Com a chegada dos trios às sextas de Carnaval no circuito do Campo Grande, O Povo Pediu passou a desfilar às quintas-feiras, mas, enfim, preferiu mudar de endereço. “Essa mercantilização do Carnaval é algo muito ruim, que enriqueceu muita gente e afastou muita gente também”, afirma o professor.

O Povo Pediu se mudou para o bairro do Santo Antônio Além do Carmo, no Centro Histórico. “Nos 20 anos de bloco, saímos do Garcia, fomos ao Pelourinho e agora voltamos ao Santo Antônio”, explica Gazineu. Neste ano, o bloco desfila em dois dias. No sábado, 3, sai no bairro da Saúde, e no dia 9 de fevereiro, sexta de Carnaval, desfila no Santo Antônio.

“A gente sai em locais muito distintos, como a Saúde, que é um espaço para se divertir, fugindo do Carnaval, onde é possível ter tranquilidade”, diz Nelson. “A gente está buscando sair em locais menos movimentados, que deem espaço e condições acústicas para que o pessoal ouça e possa acompanhar”, complementa Gazineu.

Além de participar da folia soteropolitana, o bloco também faz festa no São João e já participou de folias em outras cidades, como Recife (PE), Ouro Preto (MG) e Ubaitaba (BA). “Neste ano, uma parte do grupo vai para Minas Gerais. Quem vai ficar aqui, toca aqui e quem vai viajar, se reúne e faz um pequeno desfile em outro lugar”, diz Gazineu.

Amigos

Com cerca de 100 integrantes, o bloco ainda reúne foliões que saíram em 1979. “Todos nós somos amigos até hoje”, conta Lula. Também tem foliões que conheceram o grupo ao longo dos 45 anos de história. É o caso do técnico em metalurgia Hamílton Santos, que desfila com O Povo Pediu há 24 anos. “Gostei muito da forma como as coisas aconteciam. Tudo de forma muito espontânea”.

Hamilton diz que já escreveu cinco sambas para o grupo.

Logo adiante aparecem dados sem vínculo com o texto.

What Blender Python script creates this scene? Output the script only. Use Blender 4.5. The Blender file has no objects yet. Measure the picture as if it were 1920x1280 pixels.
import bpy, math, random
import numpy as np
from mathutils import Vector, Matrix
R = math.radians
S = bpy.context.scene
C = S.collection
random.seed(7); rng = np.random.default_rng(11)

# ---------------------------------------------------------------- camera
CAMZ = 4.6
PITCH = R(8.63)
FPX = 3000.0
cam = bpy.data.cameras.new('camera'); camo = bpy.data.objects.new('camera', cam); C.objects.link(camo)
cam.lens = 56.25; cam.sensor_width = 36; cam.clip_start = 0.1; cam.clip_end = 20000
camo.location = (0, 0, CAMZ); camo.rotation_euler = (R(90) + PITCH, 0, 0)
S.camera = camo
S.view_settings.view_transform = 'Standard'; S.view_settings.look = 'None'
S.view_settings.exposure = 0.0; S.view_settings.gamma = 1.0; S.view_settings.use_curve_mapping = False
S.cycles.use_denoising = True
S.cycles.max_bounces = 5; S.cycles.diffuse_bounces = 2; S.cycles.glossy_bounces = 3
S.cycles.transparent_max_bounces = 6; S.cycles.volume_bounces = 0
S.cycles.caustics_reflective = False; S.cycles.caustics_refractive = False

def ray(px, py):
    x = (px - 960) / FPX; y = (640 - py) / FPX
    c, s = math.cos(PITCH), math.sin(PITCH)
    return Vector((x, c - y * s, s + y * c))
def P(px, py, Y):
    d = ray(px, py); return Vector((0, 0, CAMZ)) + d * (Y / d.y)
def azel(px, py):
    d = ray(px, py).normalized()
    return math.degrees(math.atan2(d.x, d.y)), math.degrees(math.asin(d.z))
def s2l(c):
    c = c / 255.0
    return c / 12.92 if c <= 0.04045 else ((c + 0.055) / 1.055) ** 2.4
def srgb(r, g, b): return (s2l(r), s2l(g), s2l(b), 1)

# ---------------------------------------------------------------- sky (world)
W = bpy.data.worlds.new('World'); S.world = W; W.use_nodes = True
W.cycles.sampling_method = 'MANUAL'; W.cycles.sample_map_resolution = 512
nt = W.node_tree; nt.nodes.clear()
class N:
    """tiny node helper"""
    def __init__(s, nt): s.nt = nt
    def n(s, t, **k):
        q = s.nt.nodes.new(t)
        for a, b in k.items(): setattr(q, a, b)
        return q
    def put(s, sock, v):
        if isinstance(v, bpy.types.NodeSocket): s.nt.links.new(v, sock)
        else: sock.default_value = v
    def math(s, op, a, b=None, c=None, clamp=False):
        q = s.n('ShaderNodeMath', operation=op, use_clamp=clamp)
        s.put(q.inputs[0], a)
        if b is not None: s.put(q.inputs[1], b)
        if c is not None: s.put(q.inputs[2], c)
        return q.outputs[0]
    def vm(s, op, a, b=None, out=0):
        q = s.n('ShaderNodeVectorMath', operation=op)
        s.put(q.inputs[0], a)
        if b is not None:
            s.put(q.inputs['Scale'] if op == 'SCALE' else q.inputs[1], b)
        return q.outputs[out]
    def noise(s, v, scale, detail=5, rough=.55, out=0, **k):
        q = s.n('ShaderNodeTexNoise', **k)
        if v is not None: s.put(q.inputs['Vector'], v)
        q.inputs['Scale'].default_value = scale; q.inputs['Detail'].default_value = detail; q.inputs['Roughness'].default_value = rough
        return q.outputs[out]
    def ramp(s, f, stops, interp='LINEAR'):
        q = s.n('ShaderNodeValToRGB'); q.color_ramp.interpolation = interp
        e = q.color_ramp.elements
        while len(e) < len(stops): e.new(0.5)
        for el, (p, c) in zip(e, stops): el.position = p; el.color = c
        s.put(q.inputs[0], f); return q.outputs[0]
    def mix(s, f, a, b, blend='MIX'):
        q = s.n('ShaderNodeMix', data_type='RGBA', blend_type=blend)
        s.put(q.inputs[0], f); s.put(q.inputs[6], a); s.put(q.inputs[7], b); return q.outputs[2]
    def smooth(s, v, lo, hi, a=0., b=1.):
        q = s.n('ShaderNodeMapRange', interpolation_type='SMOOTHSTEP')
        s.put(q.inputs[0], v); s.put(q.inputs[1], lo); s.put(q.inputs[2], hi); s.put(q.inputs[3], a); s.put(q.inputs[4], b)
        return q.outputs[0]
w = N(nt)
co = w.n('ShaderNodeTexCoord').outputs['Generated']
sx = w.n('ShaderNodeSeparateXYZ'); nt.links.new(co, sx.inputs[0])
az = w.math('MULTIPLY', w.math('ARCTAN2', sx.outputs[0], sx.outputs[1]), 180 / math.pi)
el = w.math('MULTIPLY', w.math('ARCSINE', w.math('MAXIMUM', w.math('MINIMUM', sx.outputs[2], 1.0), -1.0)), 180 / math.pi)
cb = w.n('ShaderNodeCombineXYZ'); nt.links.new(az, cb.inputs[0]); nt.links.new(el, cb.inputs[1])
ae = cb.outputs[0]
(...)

A mais conhecida delas foi uma homenagem ao padre José de Souza Pinto, falecido em 2019. “A música partiu de uma brincadeira de que padre Pinto foi o primeiro papa brasileiro”, diz o folião. "Padre Pinto mandou avisar, que da Lapinha só sai a tapa, se for para ir pra Roma, que seja então como papa", canta a marchinha.

Gazineu conta que o bloco tem 20 músicas autorais, que estão no repertório junto com marchinhas populares. Folião de O Povo Pediu desde 1979, o aposentado Francisco Antonio de Matos, o Tito, afirma que o foco do grupo são músicas engraçadas, mas não apelativas. “Gazineu tem as melhores letras e é autor da maior parte das músicas do bloco”, diz ele.

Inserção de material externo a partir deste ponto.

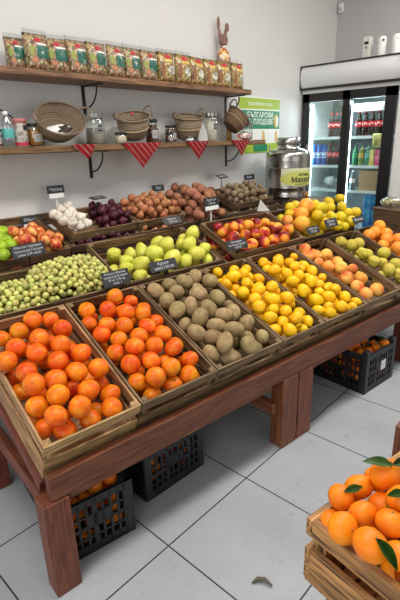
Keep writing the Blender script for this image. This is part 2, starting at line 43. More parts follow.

Foi Gazineu quem fez a primeira canção do grupo: "Porque cantar nos encanta, porque este amor nos uniu, porque a força foi tanta, porque o povo pediu". A marchinha e o nome do bloco se referem aos pedidos que os fãs do grupo faziam ao quinteto musical ainda em 1978. Um ano antes da primeira saída do bloco no Campo Grande, o grupo fazia festas, excursões e até casamentos.

“O local ideal [para as festas] era o restaurante do Firmino, no Cabula, uma rua muito esburacada e que, por isso, era muito vazia de carros”, lembra Tito. Com os pedidos dos admiradores do grupo, o quinteto decidiu desfilar na avenida. “Nelson cedeu a casa para ensaios e fizemos cartazes, porque, de qualquer sorte, o grupo tinha que ter uma pequena organização”, destaca o folião.

Essa “organização desorganizada” de O Povo Pediu é citada de forma bem-humorada pelos integrantes. “A questão é que é muito livre, muito orgânico. Hoje, a gente até faz camisas, mas é mais por uma questão de praticidade”, diz Gazineu. Os custos do bloco, que não cobra ingresso aos foliões, é dividido pelos integrantes.

O plano do bloco, no momento, é registrar essa história em um documentário que pretendem lançar no final deste ano. “Estamos angariando fundos para gravar um DVD. Gazineu já fez um roteiro, mas, como tudo nosso, só sai de surpresa”, diz Tito, que também elogia a folia dos trios: “O Carnaval da Bahia, dado o tamanho que ele tem, dá para todo mundo”.